ARM-software / psa-firmware-update-spec

The PSA Firmware Update API specification, and discussion of future versions of this API.
Other
4 stars 2 forks source link

Behavior on error #14

Open athoelke opened 2 years ago

athoelke commented 2 years ago

§7.1 Behavior on error states the following:

All function calls must be implemented atomically:

  • When a function returns a type other than psa_status_t, the requested action has been carried out.
  • When a function returns the status PSA_SUCCESS or PSA_SUCCESS_xxx, the requested action has been carried out.
  • When a function returns another status of type psa_status_t, no action has been carried out.

These requirements seem to be too strict to comply with for all API calls. This is not always possible to implement efficiently for operations that can modify the flash, such as psa_fwu_write(), on the flash file systems used in constrained devices for storing firmware.

These requirements also contradict the description of the installer role in §3.3 Installer, which states:

  • When an image fails installation, it is referred to as a rejected image.

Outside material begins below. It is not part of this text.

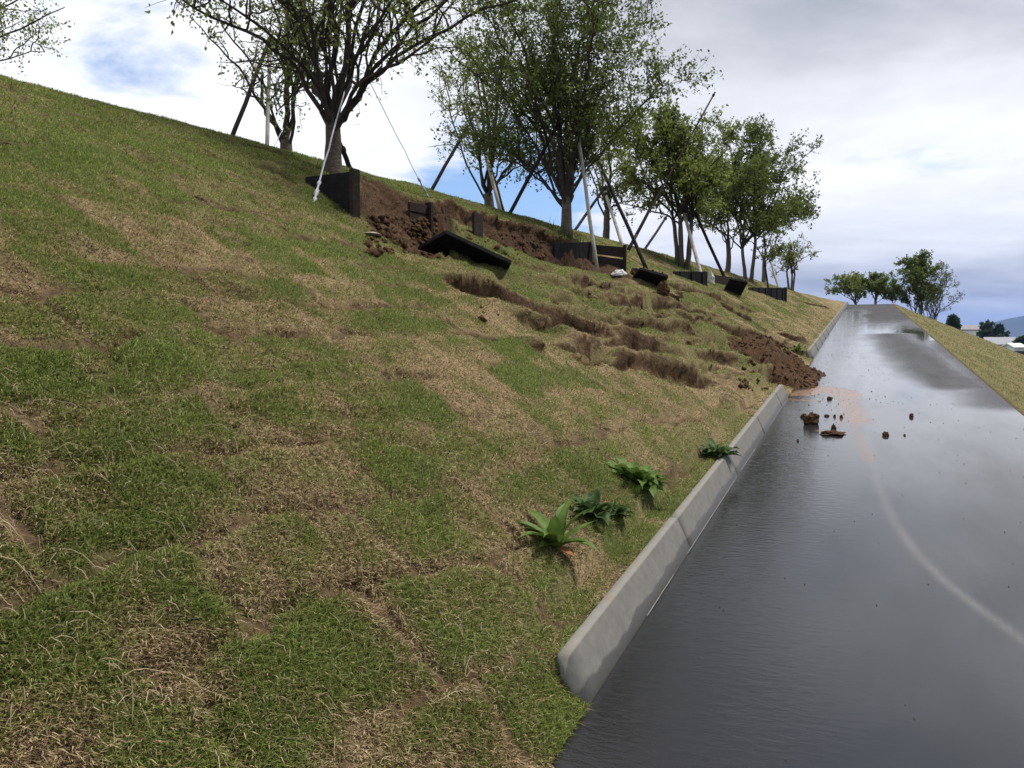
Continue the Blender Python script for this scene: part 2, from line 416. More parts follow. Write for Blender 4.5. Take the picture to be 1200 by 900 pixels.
GREEN_A, GREEN_B = (.055, .070, .018), (.115, .135, .036)
STRAW_A, STRAW_B = (.17, .12, .06), (.40, .30, .165)
SOIL_A, SOIL_B = (.032, .017, .008), (.15, .082, .038)
def mat_turf(name='turf', yellow=0.0):
    m, nt, b = new_mat(name)
    so, dr = attr(nt, 'soil').outputs['Fac'], attr(nt, 'dry').outputs['Fac']
    n1 = noise(nt, 60, 4, .7); n2 = noise(nt, 9, 5, .65)
    g = ramp(nt, n1, [(.3, tuple(a*.75 for a in GREEN_A)), (.7, GREEN_B)])
    s = ramp(nt, n1, [(.3, tuple(a*.6 for a in STRAW_A)), (.72, STRAW_B)])
    f = mth(nt, 'ADD', dr, mth(nt, 'MULTIPLY', mth(nt, 'SUBTRACT', n2, .5), .8), True)
    c = mixc(nt, f, g, s)
    e = ramp(nt, noise(nt, 26, 6, .7), [(.3, SOIL_A), (.5, (.062, .036, .021)), (.72, SOIL_B)])
    c = mixc(nt, so, c, e)
    nt.links.new(c, b.inputs['Base Color']); b.inputs['Roughness'].default_value = .95; b.inputs['Specular IOR Level'].default_value = .15
    hh = mth(nt, 'ADD', mth(nt, 'MULTIPLY', n1, .35), noise(nt, 22, 6, .7))
    bump(nt, hh, .9, .035, b)
    return m
M_TURF = mat_turf()
def mat_attr(name, rough=.8, trans=.0):
    m, nt, b = new_mat(name); a = attr(nt, 'col')
    nt.links.new(a.outputs['Color'], b.inputs['Base Color']); b.inputs['Roughness'].default_value = rough
    b.inputs['Specular IOR Level'].default_value = .25
    if trans:
        t = nd(nt, 'ShaderNodeBsdfTranslucent'); nt.links.new(a.outputs['Color'], t.inputs['Color'])
        ms = nd(nt, 'ShaderNodeMixShader'); ms.inputs[0].default_value = trans
        nt.links.new(b.outputs[0], ms.inputs[1]); nt.links.new(t.outputs[0], ms.inputs[2])
        nt.links.new(ms.outputs[0], nt.nodes['Material Output'].inputs['Surface'])
    return m
M_BLADE = mat_attr('grass_blade', .75, .38)
M_LEAF = mat_attr('leaf', .5, .5)
M_BARK = simple('bark', (.05, .04, .033), (.15, .125, .105), 16, .9, .8, .02, (1, 1, 2.2), .15)
M_BARKD = simple('bark_dark', (.026, .021, .018), (.070, .058, .050), 18, .95, .7, .015, (1, 1, .35), .1)
M_BARKT = simple('brown_bark', (.04, .03, .024), (.12, .095, .078), 16, .9, .9, .02, (1, 1, 2.5), .1)
M_SOIL = simple('soil', SOIL_A, (.12, .066, .036), 16, .9, 1.0, .05)
M_CLOD = simple('wet_clod', (.026, .014, .007), (.115, .062, .029), 24, .85, 1.0, .04, None, .12)
M_POLE = simple('grey_pole', (.20, .18, .16), (.42, .39, .35), 10, .7, .3, .004, (1, 1, .15))
M_POLED = simple('dark_pole', (.016, .013, .012), (.045, .037, .033), 10, .9, .3, .004, (1, 1, .15), .1)
M_BOARD = simple('dark_board', (.008, .008, .009), (.022, .021, .023), 12, .9, .3, .006, None, .06)
M_WOOD = simple('weathered_wood', (.014, .011, .010), (.045, .036, .030), 12, .95, .4, .006, (1, 1, 4), .08)
M_WHITE = simple('white_sack', (.45, .45, .44), (.72, .72, .7), 8, .8, .6, .03)
M_STRAWC = simple('straw_mat', (.16, .12, .06), (.30, .23, .13), 40, .95, .8, .02)

# ------------------------------------------------------------------ left bank
def steps_list(segs):
    o = [segs[0][0]]
    for a, b, d0, d1 in segs:
        x = a
        while x < b-1e-6:
            d = d0+(d1-d0)*(x-a)/(b-a); x = min(b, x+d)
            if b-x < d*.3: x = b
            o.append(x)
    return np.unique(np.round(o, 5))
a_raw = steps_list([(-6, 0, .12, .04), (0, 7, .032, .032), (7, 22, .034, .045), (22, 40, .05, .12), (40, 66, .13, .3), (66, 100, .4, 1.5)])
for v in (A_END0, A_GAP0, A_GAP1):
    a_raw = a_raw[np.abs(a_raw-v) > .02]; a_raw = np.sort(np.concatenate([a_raw, [v-.004, v+.004]]))
l_raw = np.concatenate([[0, .03, .07, .118, .122], steps_list([(.15, 7.2, .032, .036), (7.2, 11, .05, .12), (11, 45, .2, 3)])])
gA, gL = np.meshgrid(a_raw, l_raw, indexing='ij')
Z, SO, DR, OV = bank(gA, gL)
kb_ = has_kerb(gA) > 0
Z = np.where(kb_ & (gL < .12), road_z(gA)-.02, Z)
Z = np.where(kb_ & (gL >= .12) & (gL < .3), np.minimum(Z, road_z(gA)+.180), Z)
nb_ = gA < A_END0
Z = np.where(nb_ & (gL < .2), road_z(gA)+.006+(Z-road_z(gA))*smooth(-.12, .2, gL)*.98*(gL/.2), Z)
Z = np.where(~kb_ & ~nb_ & (gL < .5), np.maximum(Z*smooth(0, .5, gL)+(road_z(gA)+.012+gL*.25)*(1-smooth(0, .5, gL)), road_z(gA)+.006), Z)
# the mound ends far beyond the trees
GX, GY = XY(gA, gL)
def grid_faces(n, m):
    i = np.arange(n-1)[:, None]*m+np.arange(m-1)[None, :]; i = i.ravel()
    return np.stack([i, i+m, i+m+1, i+1], 1)[:, ::-1]
rug = smooth(.3, .8, SO)*smooth(.3, .6, gL)
GX = GX+rug*(fbm(gA*7+Z*9, gL*7-Z*8, 901, 4, .6)-.5)*.16; GY = GY+rug*(fbm(gA*7-Z*8, gL*7+Z*9, 907, 4, .6)-.5)*.16
GX = GX-N[0]*OV; GY = GY-N[1]*OV
fc_ = grid_faces(*gA.shape)
me = np_mesh('grass_bank', np.stack([GX, GY, Z], -1).reshape(-1, 3), fc_, dict(soil=SO.ravel(), dry=DR.ravel()), True)
tag(link('grass_bank', me, M_TURF), 'turfed embankment slope, torn and slipped below the trees', 'grass bank', kind='structure')
from bisect import bisect
def ground_z(x, y):
    a, l = AL(x, y); i = int(np.clip(np.searchsorted(a_raw, a)-1, 0, len(a_raw)-2)); j = int(np.clip(np.searchsorted(l_raw, l)-1, 0, len(l_raw)-2))
    u = (a-a_raw[i])/(a_raw[i+1]-a_raw[i]); v = (l-l_raw[j])/(l_raw[j+1]-l_raw[j]); u = min(max(u, 0), 1); v = min(max(v, 0), 1)
    return float((Z[i,j]*(1-u)+Z[i+1,j]*u)*(1-v)+(Z[i,j+1]*(1-u)+Z[i+1,j+1]*u)*v)
def ghit(px, py):
    for k in range(30):
        h = hit(px, py+k, lambda a, l: ground_z(*XY(a, max(l, 0))))
        if h.y < 60: return h
    return h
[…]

If the severity of the failure is recoverable, the implementation may choose to turn the rejected image into a candidate image again. A rejected image might be marked as invalid and should be erased or overwritten.

Questions

d3zd3z commented 2 years ago

I haven't really thought much about the atomicity requirements of the writing of the image. I have extensively thought about it for the bootloaders process for installing the images, especially in regards to swap.

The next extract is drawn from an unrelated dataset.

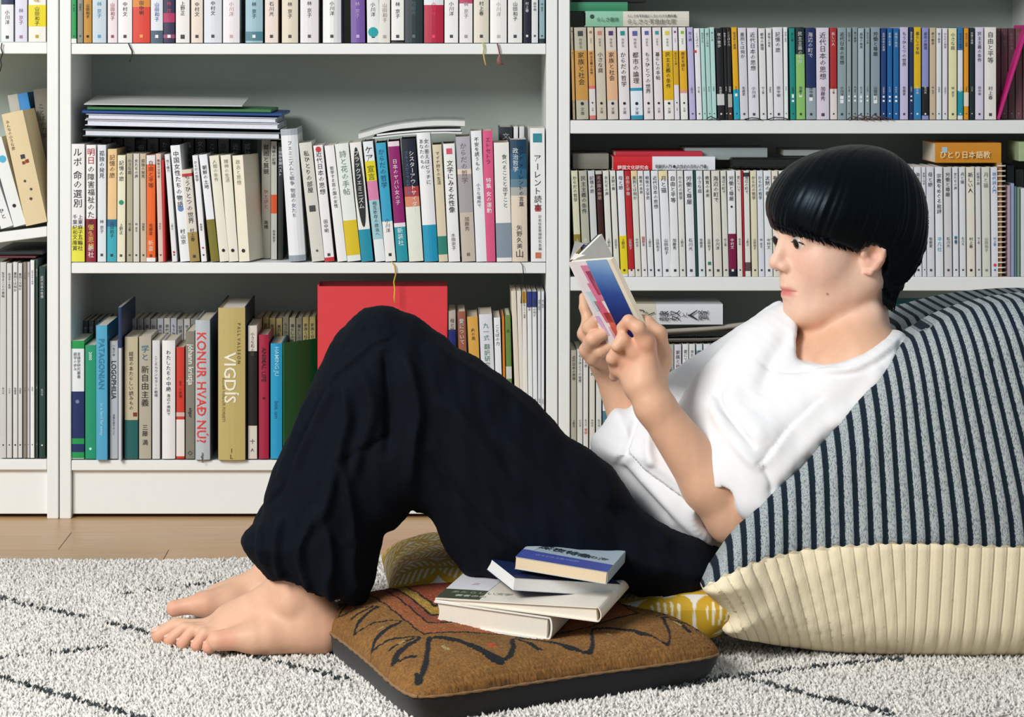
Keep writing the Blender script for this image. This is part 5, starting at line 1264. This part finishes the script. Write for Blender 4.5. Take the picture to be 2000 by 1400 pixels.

We have the advantage here that it is always possible to erase everything and start over again (this is generally not possible for the bootloader's swap). There may be tradeoffs involved that might have different answers depending on the configuration.

For example, what if power is lost during a write? Some flash devices, it will be possible to just do the write again when we start up again. But, we will have to determine if that is possible. Other devices, the sector will have to be erased, which would entail backing up in the upgrade.

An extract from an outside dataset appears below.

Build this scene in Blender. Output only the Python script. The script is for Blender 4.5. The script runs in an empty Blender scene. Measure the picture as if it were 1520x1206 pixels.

As mentioned today, during a slow download, the writes are a fairly small part of that, and it may be meaningful to just backup to the last erase. But again, in these environments, the downloads are also quite slow.

An extreme example of this would be a device, such as a water meter, or a mars rover, where power is limited, and so is bandwidth. Sending parts of an image multiple times maybe exceed the power budget available.

bulislaw commented 2 years ago

Does it make sense for us to require the update client to keep track of successful writes if they care? If client issues a "write" at a given offset and for some reason the API returns an error or doesn't return (eg. reboot) it should be possible to continue from the last successful write. This doesn't require the write to be atomic as in most cases we don't care what's the content of memory we are writing to. This may be more mundane problem as flash may require to be erased before writing, but the update service backend should probably do it for each block anyway by default while writing.

athoelke commented 2 years ago

Does it make sense for us to require the update client to keep track of successful writes if they care?

I think so. This is my preferred approach as well. I don't know if we need to expose whether or not the firmware store can handle an overwrite like this via a component info flag?

This may be more mundane problem as flash may require to be erased before writing, but the update service backend should probably do it for each block anyway by default while writing.

This presumes that the Client transmits the data in blocks that are perfectly aligned to the erase blocks. I don't think this is valid assumption, because the specification does not require this to be true. The API design at present permits the client to transmit the data in arbitrary sized buffers in an arbitrary order, including overlapped regions. Although the PSA_FWU_MAX_BLOCK_SIZE values suggests (as demonstrated in the sample code) that the data should be sent in blocks of exactly this size, aligned on that sized boundaries: this is not required in the API definition.

For some applications, the energy and bandwidth constraints might require that the implementation accept small data blocks in arbitrary order. So I am not sure that we should specify stricter requirements on this API.

athoelke commented 2 years ago

Proposal for v1.0

The Behavior on Error section will be reworked. In general the need for atomic behavior is accepted, but the wording will allow specific APIs to indicate when other behavior can occur in error conditions.

The specification would benefit from a longer discussion on the ability (or even necessity) for some implementations to allow writes to be reattempted after certain error conditions or interruptions.